GLOBAL MARKETS GETTING UGLY (Charles Hugh Smith)
“You'd have to be in full denial mode not to see that it's getting ugly out there in global markets: currencies are melting down, trade and shipping are tanking, commodities are swooning and global stock markets are increasingly on central-bank life support.” Commentary at…
http://charleshughsmith.blogspot.co.uk/2015/09/global-markets-its-getting-ugly-out.html
EXTREME BEARISHNESS (Marketwatch)
“Bearishness has reached an extreme not seen at least since the top of the Internet bubble in early 2000. Yet this is a bullish omen, according to the inverse logic of contrarian analysis: Extreme levels of bearishness indicate that there is a very robust “wall of worry” for the market to climb.” Commentary at…
http://www.marketwatch.com/story/stock-investors-havent-been-this-bearish-in-15-years-2015-09-25
My cmt: What? Bearishness has not been this high “since the TOP of the Internet bubble”? (my emphasis) How can they write this stuff. If it signaled a top in 2000, perhaps this is a top. Actually, my measure of bullishness (or bearishness) is based amounts invested in Rydex/Guggenheim, bull//bear funds rather than a survey. Investors may say they are bearish, but they are betting bullish in the funds I track. Investors are currently positioned at 60%-bulls on a 5-dMA basis. That remains high especially given that it was 30% at this point in the 2011 correction before the S&P 500 bottomed down 19%.
MARKET REPORT / ANALYSIS
- Friday, the S&P 500 was down about 1pt to 1931 at the close.
-VIX finished unchanged at 23.47.
-The yield on the 10-year Treasury rose to 2.26% on Yellen’s comment that “predicted,” again, that interest rates would probably rise in 2015.

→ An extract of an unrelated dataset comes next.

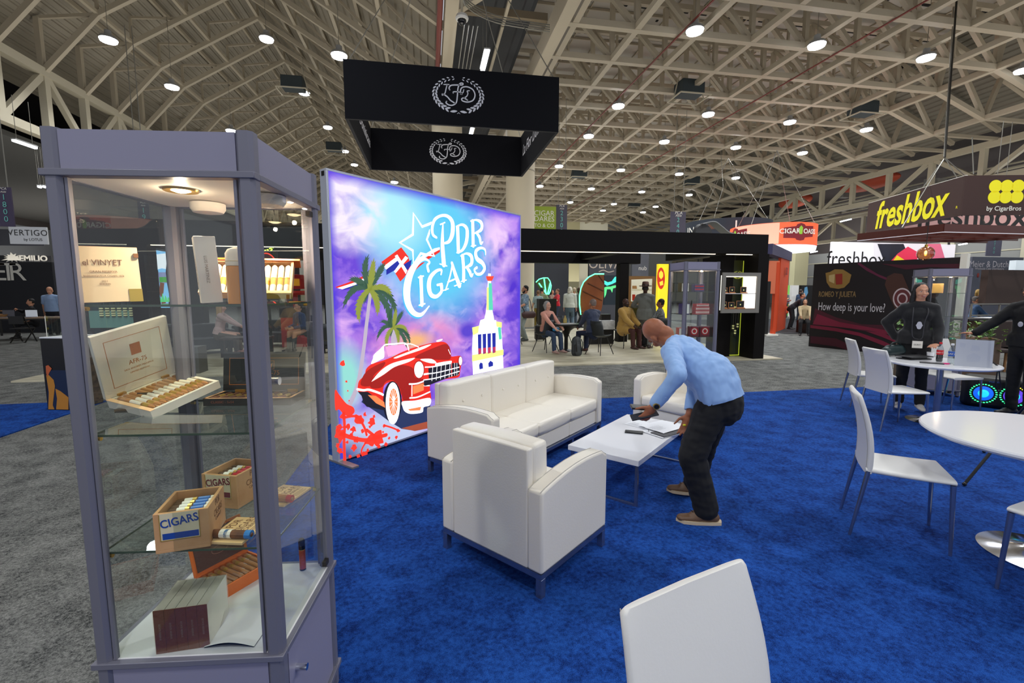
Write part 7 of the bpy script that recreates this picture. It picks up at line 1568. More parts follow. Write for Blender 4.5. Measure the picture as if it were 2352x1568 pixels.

It was an interesting day for S&P 500 watchers. The Index bounced up to 1950 four times and then punched upward to 1953 around 1PM. It stalled, fell back and again tried to punch above 1950, but failed. That left a classic, bearish Head-and- Shoulders formation on the Index and it promptly fell more than 1%. It rallied back to finish slightly down on the day. All in all, this sort of action is not bullish since the Index failed to hold its highs.
This correction is similar to the 2011 correction. In 2011 the correction lasted 108-days. The current correction has lasted 87-days so far. Long-term measures of breadth, the 100-dMA and 200-dMA of the percentage of stocks advancing, are very similar to those seen in 2011 at the same time in the correction. This all suggests not much farther down and possibly an end to the current correction in a few weeks.
A re-test of the 1868 level may give us an answer.
The Death Cross remains in effect since the 50-dMA is below the 200-dMA for the S&P 500. This is a long term signal for many. In 2011, the Death cross occurred about 7% before the low. In 2010, the Death Cross first occurred at the low so it was not a good signal then.
MARKET INTERNALS (NYSE DATA)
The 10-day moving average of the percentage of stocks advancing (NYSE) fell to 48% Friday vs. 48.6% Thursday. (A number below 50% is usually BAD news for the markets. On a longer term, the 50-day moving average of advancing stock fell to 46.5%. That’s remains a negative.
New-lows outpaced New-highs Friday. The spread (new-highs minus new-lows) was minus-120. (It was -340 Thursday.) The 10-day moving average of change in the spread rose to zero Friday. In other words, over the last 10-days, on average; the spread has remained unchanged each day. The internals switched to neutral on the markets based on improving new-high/new low data. Breadth got worse so there were mixed signals.
NTSM
Friday, the NTSM long term indicator was SELL. Price is positive because this correction is long in the tooth; this particular indicator within the “Price” category has a very low weighting in the overall system. The Sentiment indicator is neutral. VIX and Volume indicators are negative. VIX and Volume are the highest weighted. The S&P 500 is about 50pts above the lowest low of 1868 or 3% below the current level. Since the Index is 3% from the prior low it may be too late to sell now. This indicator shows that the market is deteriorating, but we could still see a quick turn-around.
MY INVESTED STOCK POSITION:
TSP (RETIREMENT ACCOUNT – GOV EMPLOYEES) ALLOCATIONG-Fund (Cash, risk-free yielding 2.1% over the last 12-months): 70%
C-Fund (S&P 500): 15%
I-Fund (EFA): 15%
This is a conservative allocation. The number one priority now is return of capital; not return on capital.